Freud and shame

I made a mistake in my last posting. I’d said that Freud said that the depressed person doesn’t behave in the same way a person with low self-esteem behaves, but he doesn’t say how it’s different.

I just discovered that there was more to that paragraph that I was missing. Freud was talking about how there is something different in how the melancholic has low self-esteem and another person who may have low self-esteem, but is not depressed. He then says

“Feelings of shame in front of other people, which would more than anything characterize this latter condition, are lacking in the melancholic, or at least they are not prominent in him. One might emphasize the presence in him of an almost opposite trait of insistent communicativeness which finds satisfaction in self-exposure.”

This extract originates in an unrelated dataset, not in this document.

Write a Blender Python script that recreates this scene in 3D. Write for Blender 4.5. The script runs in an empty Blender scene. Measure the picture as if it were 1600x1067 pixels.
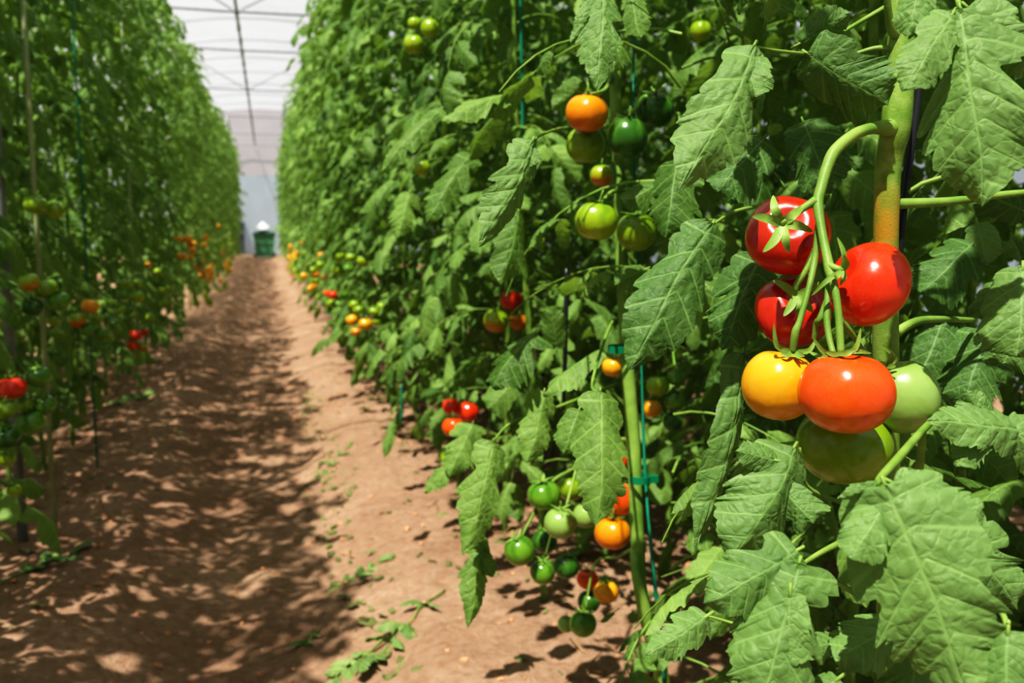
import bpy, math, random
import numpy as np
from mathutils import Vector, Matrix, noise
rnd = random.Random(7)
C = bpy.context.scene.collection
PI = math.pi

# ------------------------------------------------------------------ camera
F = 1500.0
CAM = Vector((0, 0, 1.05))
pitch = math.atan(188.5 / F)
yaw = math.atan(385 / F * math.cos(pitch))
FW = Vector((math.sin(yaw) * math.cos(pitch), math.cos(yaw) * math.cos(pitch), -math.sin(pitch)))
RT = Vector((math.cos(yaw), -math.sin(yaw), 0))
UP = RT.cross(FW)
cd = bpy.data.cameras.new('camera'); cam = bpy.data.objects.new('camera', cd); C.objects.link(cam)
cam.matrix_world = Matrix.Translation(CAM) @ Matrix((RT, UP, -FW)).transposed().to_4x4()
cd.sensor_width = 36; cd.lens = F / 1600 * 36; cd.clip_start = .02; cd.clip_end = 300
cd.dof.use_dof = True; cd.dof.focus_distance = .84; cd.dof.aperture_fstop = 7.5
bpy.context.scene.camera = cam

def ray(px, py): return FW + RT * ((px - 800) / F) - UP * ((py - 533.5) / F)
def P(px, py, d): return CAM + ray(px, py) * d
def on_x(px, py, X):
    r = ray(px, py); return (X - CAM.x) / r.x
def proj(p):
    v = Vector(p) - CAM; d = v.dot(FW)
    if d < .01: return (0, 0, -1)
    return (800 + F * v.dot(RT) / d, 533.5 - F * v.dot(UP) / d, d)

# ------------------------------------------------------------------ render look
sc = bpy.context.scene
sc.view_settings.view_transform = 'Standard'
sc.view_settings.exposure = 0.0
sc.view_settings.use_curve_mapping = True
cv = sc.view_settings.curve_mapping.curves[3]
for a_, b_ in ((.04, .0185), (.15, .118), (.40, .44), (.70, .80)): cv.points.new(a_, b_)
sc.view_settings.curve_mapping.update()
sc.cycles.max_bounces = 7; sc.cycles.diffuse_bounces = 3; sc.cycles.transmission_bounces = 4
sc.cycles.transparent_max_bounces = 8
sc.cycles.caustics_reflective = False; sc.cycles.caustics_refractive = False
sc.cycles.sample_clamp_indirect = 4
sc.cycles.use_denoising = True
w = bpy.data.worlds.new('sky'); sc.world = w; w.use_nodes = True
bgn = w.node_tree.nodes['Background']; bgn.inputs[0].default_value = (.80, .90, 1.0, 1); bgn.inputs[1].default_value = .36
SUN = Vector((-.285, -.36, .88)).normalized()
sd = bpy.data.lights.new('sun', 'SUN'); so = bpy.data.objects.new('sun', sd); C.objects.link(so)
sd.energy = 9.5; sd.angle = math.radians(.6); sd.color = (1, .955, .88)
so.rotation_euler = SUN.to_track_quat('Z', 'Y').to_euler(); so.location = (-3, -4, 9)

# ------------------------------------------------------------------ materials
def lin(c):
    return tuple(((v / 255) / 12.92 if v / 255 <= .04045 else ((v / 255 + .055) / 1.055) ** 2.4) for v in c) + (1,)
class NT:
    def __init__(s, name):
        s.m = bpy.data.materials.new(name); s.m.use_nodes = True; s.t = s.m.node_tree; s.t.nodes.clear()
        s.out = s.t.nodes.new('ShaderNodeOutputMaterial')
    def n(s, typ, **k):
        nd = s.t.nodes.new(typ)
        for a, b in k.items(): setattr(nd, a, b)
        return nd
    def l(s, a, b): s.t.links.new(a, b)
    def _in(s, sock, v):
        if hasattr(v, 'is_output') or isinstance(v, bpy.types.NodeSocket): s.l(v, sock)
        else: sock.default_value = v
    def math(s, op, a, b=0.0, c=None, clamp=False):
        nd = s.n('ShaderNodeMath', operation=op, use_clamp=clamp); s._in(nd.inputs[0], a); s._in(nd.inputs[1], b)
        if c is not None: s._in(nd.inputs[2], c)
        return nd.outputs[0]
    def mix(s, f, a, b):
        nd = s.n('ShaderNodeMix', data_type='RGBA'); s._in(nd.inputs[0], f); s._in(nd.inputs[6], a); s._in(nd.inputs[7], b)
        return nd.outputs[2]
    def noise(s, vec, scale, detail=3, rough=.5):
        nd = s.n('ShaderNodeTexNoise'); nd.inputs['Scale'].default_value = scale; nd.inputs['Detail'].default_value = detail
        nd.inputs['Roughness'].default_value = rough
        if vec is not None: s.l(vec, nd.inputs['Vector'])
        return nd.outputs['Fac']
    def ramp(s, f, a, b, lo=0., hi=1.):
        nd = s.n('ShaderNodeMapRange', clamp=True); s._in(nd.inputs[0], f)
        nd.inputs[1].default_value = lo; nd.inputs[2].default_value = hi; nd.inputs[3].default_value = a; nd.inputs[4].default_value = b
        return nd.outputs[0]
    def bump(s, h, strength=.3, dist=.01):
        nd = s.n('ShaderNodeBump'); nd.inputs['Strength'].default_value = strength; nd.inputs['Distance'].default_value = dist
        s.l(h, nd.inputs['Height']); return nd.outputs[0]
    def pr(s, col, rough=.5, spec=.5, normal=None, **k):
        nd = s.n('ShaderNodeBsdfPrincipled'); s._in(nd.inputs['Base Color'], col); s._in(nd.inputs['Roughness'], rough)
        nd.inputs['Specular IOR Level'].default_value = spec
        for a, b in k.items(): s._in(nd.inputs[a.replace('_', ' ')], b)
        if normal is not None: s.l(normal, nd.inputs['Normal'])
        return nd.outputs[0]
    def fin(s, sh): s.l(sh, s.out.inputs[0]); return s.m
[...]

It sounds like Freud is saying that the difference is in shame. People who have warranted low self-esteem but not depression feel shame. He says that people with depression don’t feel shame but actually the opposite, a persistent need to talk about how their depravity.

I think Freud has this all wrong. I think people suffering from depression very often feel shame. I think the problem is that the common response to shame is suppression, which requires a certain amount of energy. I think that the depressed person often feels shame but the depression has so exhausted them that they no longer have the energy to suppress or conceal that which they are ashamed of. At some point depression has us give up on our usual coping techniques because they plainly aren’t working and out of desperation we try talking about what is going on inside of us. Sometimes that talk gives some relief.

So is it that the definition of shame has changed since Freud’s day or maybe I’m misunderstanding something? It sounds to me that for Freud, shame is something that would prevent one from talking about the issues that give one low self-esteem. I suspect it’s opposite what Freud claims. Not that the depressed person feels no shame, but that the shame they feel is so constant that it’s worn down the ability to contain it.